I will admit that it's not a huge deal in terms of range: even if you were stuck in traffic creeping slowly up an extremely long 10kW hill, the 85kWh battery would last you 8.5 hours.
 
I agree - by "significant power" I had in mind 10kW or so on a slope steep enough to make hill hold relevant (on a very shallow slope, you don't really need hill hold in the first place).

It's obviously a matter of taste whether that counts as 'significant'. One point is that 100% of that power is going to heat (whereas in normal driving at 10s of kW, most of the power is doing useful work and only ~10% wasted in heat).

I will admit that it's not a huge deal in terms of range: even if you were stuck in traffic creeping slowly up an extremely long 10kW hill, the 85kWh battery would last you 8.5 hours.

Plus I assume most people will still use the brake when stopped on a hill (I certainly do in an automatic), and the hill hold only kicks in for the couple seconds it takes to move your foot to the accelerator.
 
In the Roadster, you can always two-foot it (as long as the brake is on, no power goes to the motor, then lifting the brake gets immediate go-power), but I haven't found a need to. The creep is enough such that my roll-backwards amount is far less than I could do in my manual 911.

Just to clarify, in my 2.5 Sport you can definitely apply power to the motor while holding the brakes, that's how I "launch" it.
 
Plus I assume most people will still use the brake when stopped on a hill (I certainly do in an automatic), and the hill hold only kicks in for the couple seconds it takes to move your foot to the accelerator.

I suspect less energy would be used in this scenario than if the car did start to roll backward. Restated, it probably takes less energy {to hold the car in place} than {to stop it from moving backward, and then get the car to regain the elevation that it lost}.
yeah, using the P-brake might take even less energy, but I think it's worth noting that using the motor for hill hold could take less energy than no hill hold at all.

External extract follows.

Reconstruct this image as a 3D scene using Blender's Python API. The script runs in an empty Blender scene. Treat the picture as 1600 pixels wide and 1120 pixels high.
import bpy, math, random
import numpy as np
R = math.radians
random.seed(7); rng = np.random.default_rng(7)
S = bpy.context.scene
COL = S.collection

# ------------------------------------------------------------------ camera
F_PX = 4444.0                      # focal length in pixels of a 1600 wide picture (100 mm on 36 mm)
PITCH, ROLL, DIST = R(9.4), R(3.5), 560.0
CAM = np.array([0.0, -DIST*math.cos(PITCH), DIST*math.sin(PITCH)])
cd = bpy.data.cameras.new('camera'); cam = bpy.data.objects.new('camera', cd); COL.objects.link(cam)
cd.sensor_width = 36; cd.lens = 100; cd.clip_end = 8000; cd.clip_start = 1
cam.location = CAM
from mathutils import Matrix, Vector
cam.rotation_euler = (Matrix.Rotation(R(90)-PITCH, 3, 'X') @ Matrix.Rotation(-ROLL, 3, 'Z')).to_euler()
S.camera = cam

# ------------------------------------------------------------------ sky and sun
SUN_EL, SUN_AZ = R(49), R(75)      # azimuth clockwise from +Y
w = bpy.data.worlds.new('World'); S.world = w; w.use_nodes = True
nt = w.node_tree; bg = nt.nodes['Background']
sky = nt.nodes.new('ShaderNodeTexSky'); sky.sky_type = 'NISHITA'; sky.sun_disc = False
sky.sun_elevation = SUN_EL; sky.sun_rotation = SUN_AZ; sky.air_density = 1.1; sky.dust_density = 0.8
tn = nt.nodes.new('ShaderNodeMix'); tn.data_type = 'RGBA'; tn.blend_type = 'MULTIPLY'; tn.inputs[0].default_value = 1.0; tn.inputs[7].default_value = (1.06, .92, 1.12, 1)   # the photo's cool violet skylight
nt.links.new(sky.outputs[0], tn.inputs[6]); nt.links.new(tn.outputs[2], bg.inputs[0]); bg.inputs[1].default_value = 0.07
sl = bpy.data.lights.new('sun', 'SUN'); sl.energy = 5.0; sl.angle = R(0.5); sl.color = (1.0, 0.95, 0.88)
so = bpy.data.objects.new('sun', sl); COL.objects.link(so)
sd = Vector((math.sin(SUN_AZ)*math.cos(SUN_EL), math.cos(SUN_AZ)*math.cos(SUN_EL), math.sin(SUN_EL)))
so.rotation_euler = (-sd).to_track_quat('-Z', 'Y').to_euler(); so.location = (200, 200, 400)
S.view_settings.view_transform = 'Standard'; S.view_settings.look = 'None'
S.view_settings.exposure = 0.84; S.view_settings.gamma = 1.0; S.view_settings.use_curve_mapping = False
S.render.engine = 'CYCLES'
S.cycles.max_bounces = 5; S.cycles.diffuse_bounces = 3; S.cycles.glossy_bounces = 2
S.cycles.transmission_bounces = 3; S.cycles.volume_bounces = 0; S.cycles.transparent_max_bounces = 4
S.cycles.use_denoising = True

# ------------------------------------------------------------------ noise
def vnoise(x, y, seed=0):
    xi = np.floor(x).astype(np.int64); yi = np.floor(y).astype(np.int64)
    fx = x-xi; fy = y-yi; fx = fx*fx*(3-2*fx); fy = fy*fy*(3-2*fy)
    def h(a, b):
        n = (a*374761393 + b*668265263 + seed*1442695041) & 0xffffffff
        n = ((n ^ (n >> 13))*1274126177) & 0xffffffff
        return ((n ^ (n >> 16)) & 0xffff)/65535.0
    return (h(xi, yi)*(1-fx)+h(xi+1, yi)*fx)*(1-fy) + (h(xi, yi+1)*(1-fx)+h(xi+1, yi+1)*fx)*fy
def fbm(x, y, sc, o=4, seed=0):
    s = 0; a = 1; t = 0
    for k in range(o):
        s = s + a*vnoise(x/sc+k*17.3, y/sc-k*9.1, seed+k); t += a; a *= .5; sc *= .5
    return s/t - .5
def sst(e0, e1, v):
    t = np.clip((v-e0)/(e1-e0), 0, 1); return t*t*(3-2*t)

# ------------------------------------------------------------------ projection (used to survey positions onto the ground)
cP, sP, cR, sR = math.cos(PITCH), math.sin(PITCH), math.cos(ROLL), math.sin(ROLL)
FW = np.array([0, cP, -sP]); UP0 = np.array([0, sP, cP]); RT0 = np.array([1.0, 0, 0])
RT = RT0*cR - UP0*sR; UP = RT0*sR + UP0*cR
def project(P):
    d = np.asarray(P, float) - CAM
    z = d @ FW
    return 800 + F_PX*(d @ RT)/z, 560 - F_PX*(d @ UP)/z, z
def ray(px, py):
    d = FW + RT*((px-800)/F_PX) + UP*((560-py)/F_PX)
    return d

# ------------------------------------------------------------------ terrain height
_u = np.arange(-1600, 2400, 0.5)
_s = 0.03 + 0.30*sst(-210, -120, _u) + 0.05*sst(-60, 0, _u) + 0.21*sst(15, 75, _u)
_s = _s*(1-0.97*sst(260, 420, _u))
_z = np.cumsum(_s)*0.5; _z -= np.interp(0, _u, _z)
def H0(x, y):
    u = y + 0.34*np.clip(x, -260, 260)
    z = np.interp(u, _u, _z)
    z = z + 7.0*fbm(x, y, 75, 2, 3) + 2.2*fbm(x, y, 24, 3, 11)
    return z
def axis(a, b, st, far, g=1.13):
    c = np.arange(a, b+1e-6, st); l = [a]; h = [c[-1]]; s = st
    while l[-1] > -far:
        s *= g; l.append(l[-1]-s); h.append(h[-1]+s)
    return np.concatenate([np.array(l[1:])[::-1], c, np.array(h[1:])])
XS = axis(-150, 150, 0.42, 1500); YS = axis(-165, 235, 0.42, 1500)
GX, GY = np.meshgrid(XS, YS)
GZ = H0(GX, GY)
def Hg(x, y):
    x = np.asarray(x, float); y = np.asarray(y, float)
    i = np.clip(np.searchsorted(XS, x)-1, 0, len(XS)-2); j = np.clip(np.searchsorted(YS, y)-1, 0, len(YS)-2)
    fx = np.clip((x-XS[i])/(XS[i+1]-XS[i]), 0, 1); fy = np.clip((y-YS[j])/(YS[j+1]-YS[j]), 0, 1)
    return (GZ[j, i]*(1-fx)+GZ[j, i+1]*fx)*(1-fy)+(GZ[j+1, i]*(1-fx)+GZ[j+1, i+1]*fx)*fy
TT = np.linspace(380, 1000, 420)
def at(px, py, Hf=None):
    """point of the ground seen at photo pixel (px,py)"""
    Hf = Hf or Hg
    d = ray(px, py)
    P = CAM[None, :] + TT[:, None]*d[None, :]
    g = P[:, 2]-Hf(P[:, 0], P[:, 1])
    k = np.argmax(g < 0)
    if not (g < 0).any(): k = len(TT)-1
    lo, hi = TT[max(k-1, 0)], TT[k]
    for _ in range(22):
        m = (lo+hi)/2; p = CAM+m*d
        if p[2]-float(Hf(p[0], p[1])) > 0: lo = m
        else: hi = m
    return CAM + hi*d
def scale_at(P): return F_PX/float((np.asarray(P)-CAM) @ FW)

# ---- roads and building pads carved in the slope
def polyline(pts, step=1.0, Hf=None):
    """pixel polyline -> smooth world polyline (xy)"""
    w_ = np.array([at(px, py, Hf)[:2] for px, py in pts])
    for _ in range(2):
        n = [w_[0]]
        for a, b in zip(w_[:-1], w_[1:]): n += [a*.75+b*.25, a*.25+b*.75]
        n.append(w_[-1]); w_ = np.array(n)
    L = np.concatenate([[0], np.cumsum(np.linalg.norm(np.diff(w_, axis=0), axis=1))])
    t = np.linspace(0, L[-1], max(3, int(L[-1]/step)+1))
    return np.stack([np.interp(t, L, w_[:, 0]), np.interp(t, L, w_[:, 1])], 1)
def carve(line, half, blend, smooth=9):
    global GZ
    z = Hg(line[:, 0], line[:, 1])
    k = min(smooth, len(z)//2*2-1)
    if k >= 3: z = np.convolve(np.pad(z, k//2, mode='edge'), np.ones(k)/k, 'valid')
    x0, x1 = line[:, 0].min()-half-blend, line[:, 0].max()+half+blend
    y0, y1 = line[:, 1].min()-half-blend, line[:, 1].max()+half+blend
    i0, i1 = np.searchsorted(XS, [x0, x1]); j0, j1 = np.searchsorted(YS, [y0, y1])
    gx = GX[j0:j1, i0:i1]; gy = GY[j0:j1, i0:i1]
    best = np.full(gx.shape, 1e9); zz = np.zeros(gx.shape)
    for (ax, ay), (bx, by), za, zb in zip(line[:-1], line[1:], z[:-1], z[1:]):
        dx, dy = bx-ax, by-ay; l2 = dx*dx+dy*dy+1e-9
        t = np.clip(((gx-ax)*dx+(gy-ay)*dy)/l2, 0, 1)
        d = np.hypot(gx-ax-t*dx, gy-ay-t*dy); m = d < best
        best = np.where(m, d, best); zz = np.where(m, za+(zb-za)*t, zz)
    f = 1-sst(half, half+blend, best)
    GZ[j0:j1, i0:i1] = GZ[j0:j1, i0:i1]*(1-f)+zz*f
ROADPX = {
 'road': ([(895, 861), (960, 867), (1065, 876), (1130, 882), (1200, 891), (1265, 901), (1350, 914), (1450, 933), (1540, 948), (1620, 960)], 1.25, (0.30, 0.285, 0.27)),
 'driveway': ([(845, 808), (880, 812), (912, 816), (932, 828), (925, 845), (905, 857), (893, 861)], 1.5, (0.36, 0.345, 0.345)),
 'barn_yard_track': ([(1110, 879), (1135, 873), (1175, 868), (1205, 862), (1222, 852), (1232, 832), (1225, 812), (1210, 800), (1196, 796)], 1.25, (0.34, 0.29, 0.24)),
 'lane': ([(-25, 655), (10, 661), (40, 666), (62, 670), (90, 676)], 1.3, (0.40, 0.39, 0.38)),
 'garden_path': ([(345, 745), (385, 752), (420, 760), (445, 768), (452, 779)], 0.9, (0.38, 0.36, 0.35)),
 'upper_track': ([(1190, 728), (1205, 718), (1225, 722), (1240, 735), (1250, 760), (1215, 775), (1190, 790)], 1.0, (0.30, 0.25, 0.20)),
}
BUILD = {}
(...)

arg, have you seen the car require 10 kW to stay in place? I don't think I've seen it take even half that much, but it's likely that I'm mis-remembering.
 
arg, have you seen the car require 10 kW to stay in place? I don't think I've seen it take even half that much, but it's likely that I'm mis-remembering.

No, I am not currently an owner (being in the UK). The 10kW figure came from your and other people's comments further up thread. My starting to comment on this in the first place comes from my experience with other electric drives where running the motor at a stall rapidly results in smoke coming out of the windings, while you can run at really quite low speed and reasonable power without the motor getting noticeably hot. Obviously, the Model S benefits from a water cooled motor and so overheating isn't an issue, but the point about zero efficiency at the stall still applies.

I will try to work out some figures to see what sort of number we should be getting theoretically - I apologise for picking a number out of the air like that.